*Requirements:*
Looking at the data below, count the lines that contain the string "part". Write only the total.

*Dataset content:*
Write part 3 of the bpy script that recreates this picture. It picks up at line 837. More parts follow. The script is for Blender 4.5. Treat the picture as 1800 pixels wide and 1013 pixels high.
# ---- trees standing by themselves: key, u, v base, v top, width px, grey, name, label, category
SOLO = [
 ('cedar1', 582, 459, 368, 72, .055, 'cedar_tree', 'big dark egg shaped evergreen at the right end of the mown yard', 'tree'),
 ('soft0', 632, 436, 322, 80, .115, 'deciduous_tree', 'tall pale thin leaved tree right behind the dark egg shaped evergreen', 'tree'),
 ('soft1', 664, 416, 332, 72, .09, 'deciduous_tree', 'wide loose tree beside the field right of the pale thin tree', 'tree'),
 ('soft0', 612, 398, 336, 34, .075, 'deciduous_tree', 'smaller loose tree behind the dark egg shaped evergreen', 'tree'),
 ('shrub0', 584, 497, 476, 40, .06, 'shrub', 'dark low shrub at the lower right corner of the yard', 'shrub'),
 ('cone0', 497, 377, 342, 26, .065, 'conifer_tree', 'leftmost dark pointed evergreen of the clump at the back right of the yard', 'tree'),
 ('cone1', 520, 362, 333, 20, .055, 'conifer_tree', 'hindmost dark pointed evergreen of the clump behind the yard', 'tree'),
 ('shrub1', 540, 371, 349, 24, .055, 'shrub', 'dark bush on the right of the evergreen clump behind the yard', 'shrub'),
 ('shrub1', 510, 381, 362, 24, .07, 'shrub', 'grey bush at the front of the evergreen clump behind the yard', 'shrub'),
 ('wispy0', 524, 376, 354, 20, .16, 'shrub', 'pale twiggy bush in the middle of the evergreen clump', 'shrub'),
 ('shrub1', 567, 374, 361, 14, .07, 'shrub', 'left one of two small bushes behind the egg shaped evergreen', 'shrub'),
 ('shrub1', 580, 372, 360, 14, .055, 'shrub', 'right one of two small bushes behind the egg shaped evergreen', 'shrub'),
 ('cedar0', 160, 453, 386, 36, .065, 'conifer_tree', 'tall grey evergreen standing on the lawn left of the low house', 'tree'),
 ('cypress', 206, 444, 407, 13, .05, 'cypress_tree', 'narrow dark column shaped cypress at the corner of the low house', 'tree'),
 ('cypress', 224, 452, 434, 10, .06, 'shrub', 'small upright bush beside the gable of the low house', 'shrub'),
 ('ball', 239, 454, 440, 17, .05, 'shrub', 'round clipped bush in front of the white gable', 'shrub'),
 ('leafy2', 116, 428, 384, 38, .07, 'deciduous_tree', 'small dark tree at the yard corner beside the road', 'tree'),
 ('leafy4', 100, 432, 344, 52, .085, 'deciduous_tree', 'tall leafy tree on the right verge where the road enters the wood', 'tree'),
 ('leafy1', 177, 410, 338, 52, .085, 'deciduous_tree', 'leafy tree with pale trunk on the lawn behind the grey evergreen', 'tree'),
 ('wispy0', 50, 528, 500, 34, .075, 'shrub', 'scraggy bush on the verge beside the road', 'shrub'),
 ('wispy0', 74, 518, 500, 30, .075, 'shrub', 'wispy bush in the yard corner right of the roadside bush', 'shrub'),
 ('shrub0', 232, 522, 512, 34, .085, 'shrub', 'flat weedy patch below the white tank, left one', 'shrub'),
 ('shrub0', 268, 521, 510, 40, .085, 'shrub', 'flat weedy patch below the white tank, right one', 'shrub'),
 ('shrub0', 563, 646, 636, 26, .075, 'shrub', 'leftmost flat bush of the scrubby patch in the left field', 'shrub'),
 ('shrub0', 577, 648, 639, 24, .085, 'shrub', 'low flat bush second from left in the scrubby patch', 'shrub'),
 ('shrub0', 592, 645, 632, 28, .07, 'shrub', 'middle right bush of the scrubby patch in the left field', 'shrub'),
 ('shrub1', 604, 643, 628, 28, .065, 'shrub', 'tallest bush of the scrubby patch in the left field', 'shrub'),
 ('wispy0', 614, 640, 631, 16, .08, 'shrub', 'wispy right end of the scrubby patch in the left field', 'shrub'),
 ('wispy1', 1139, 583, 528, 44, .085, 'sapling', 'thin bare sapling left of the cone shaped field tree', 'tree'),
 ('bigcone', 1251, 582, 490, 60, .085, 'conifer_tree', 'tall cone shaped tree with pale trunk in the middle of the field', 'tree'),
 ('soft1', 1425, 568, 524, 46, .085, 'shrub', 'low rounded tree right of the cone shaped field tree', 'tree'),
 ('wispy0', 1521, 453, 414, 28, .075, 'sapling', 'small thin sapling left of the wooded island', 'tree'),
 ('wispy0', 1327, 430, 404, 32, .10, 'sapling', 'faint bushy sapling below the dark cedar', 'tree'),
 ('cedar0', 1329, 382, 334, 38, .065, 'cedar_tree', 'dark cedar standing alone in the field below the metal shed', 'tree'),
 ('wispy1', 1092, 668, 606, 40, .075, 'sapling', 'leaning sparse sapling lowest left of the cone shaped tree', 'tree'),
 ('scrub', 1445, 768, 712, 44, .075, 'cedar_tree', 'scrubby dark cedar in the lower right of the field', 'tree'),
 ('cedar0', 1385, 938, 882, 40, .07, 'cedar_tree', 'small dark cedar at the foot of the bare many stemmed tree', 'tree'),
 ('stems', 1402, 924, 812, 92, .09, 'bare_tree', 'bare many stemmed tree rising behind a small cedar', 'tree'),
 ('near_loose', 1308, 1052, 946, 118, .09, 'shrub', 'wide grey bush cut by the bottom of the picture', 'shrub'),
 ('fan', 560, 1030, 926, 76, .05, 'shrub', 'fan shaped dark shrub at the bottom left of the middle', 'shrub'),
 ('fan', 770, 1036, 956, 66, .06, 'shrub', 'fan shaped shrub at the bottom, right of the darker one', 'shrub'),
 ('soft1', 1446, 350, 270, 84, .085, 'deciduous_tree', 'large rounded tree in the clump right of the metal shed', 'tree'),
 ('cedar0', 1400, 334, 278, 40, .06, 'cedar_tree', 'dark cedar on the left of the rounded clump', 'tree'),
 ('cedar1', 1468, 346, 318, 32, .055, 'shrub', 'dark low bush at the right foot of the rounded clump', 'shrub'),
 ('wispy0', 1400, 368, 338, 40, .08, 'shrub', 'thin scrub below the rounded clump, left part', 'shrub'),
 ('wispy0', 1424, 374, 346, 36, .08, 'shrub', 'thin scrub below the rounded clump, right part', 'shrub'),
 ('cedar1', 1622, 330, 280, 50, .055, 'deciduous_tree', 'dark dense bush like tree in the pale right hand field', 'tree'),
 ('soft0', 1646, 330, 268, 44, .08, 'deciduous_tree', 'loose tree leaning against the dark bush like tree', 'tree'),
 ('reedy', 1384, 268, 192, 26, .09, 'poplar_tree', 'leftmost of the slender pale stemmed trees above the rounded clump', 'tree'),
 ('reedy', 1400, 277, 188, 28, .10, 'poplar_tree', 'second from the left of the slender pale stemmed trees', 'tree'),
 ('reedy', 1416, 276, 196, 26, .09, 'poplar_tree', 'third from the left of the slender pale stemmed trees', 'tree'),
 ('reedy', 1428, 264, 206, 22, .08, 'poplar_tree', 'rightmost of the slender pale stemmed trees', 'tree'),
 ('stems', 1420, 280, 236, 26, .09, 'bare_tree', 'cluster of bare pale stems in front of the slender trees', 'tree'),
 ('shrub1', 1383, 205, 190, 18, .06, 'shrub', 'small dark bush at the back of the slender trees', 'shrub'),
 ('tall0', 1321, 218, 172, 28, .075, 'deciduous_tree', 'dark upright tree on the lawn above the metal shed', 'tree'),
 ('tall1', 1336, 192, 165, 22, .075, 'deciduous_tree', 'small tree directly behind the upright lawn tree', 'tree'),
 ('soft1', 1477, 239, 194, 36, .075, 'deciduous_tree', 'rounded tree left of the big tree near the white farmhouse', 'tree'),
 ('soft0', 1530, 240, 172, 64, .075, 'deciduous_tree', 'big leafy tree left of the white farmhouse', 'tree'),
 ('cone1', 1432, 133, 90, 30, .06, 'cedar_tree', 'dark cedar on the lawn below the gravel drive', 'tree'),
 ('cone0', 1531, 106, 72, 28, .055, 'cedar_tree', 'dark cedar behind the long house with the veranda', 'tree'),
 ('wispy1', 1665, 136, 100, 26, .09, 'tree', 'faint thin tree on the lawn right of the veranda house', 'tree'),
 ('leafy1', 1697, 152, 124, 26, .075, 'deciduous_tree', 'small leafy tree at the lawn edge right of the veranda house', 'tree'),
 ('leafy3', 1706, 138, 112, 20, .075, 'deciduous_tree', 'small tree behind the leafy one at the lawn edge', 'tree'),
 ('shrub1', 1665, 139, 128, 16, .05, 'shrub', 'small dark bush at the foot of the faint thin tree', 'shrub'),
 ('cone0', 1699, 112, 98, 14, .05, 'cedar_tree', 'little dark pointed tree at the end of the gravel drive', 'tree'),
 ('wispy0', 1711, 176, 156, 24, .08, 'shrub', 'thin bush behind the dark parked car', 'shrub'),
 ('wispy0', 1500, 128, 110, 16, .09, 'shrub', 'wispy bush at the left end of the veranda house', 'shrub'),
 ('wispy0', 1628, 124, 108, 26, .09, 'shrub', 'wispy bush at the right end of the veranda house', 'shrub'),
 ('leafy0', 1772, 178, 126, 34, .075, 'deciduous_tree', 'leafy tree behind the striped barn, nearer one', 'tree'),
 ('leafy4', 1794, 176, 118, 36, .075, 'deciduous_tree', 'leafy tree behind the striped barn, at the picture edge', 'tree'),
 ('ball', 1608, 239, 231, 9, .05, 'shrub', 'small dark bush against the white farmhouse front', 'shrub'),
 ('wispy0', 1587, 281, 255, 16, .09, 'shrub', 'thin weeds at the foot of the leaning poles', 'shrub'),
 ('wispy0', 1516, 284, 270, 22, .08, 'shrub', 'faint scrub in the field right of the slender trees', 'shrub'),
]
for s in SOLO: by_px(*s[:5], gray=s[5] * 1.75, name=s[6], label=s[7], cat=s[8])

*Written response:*
3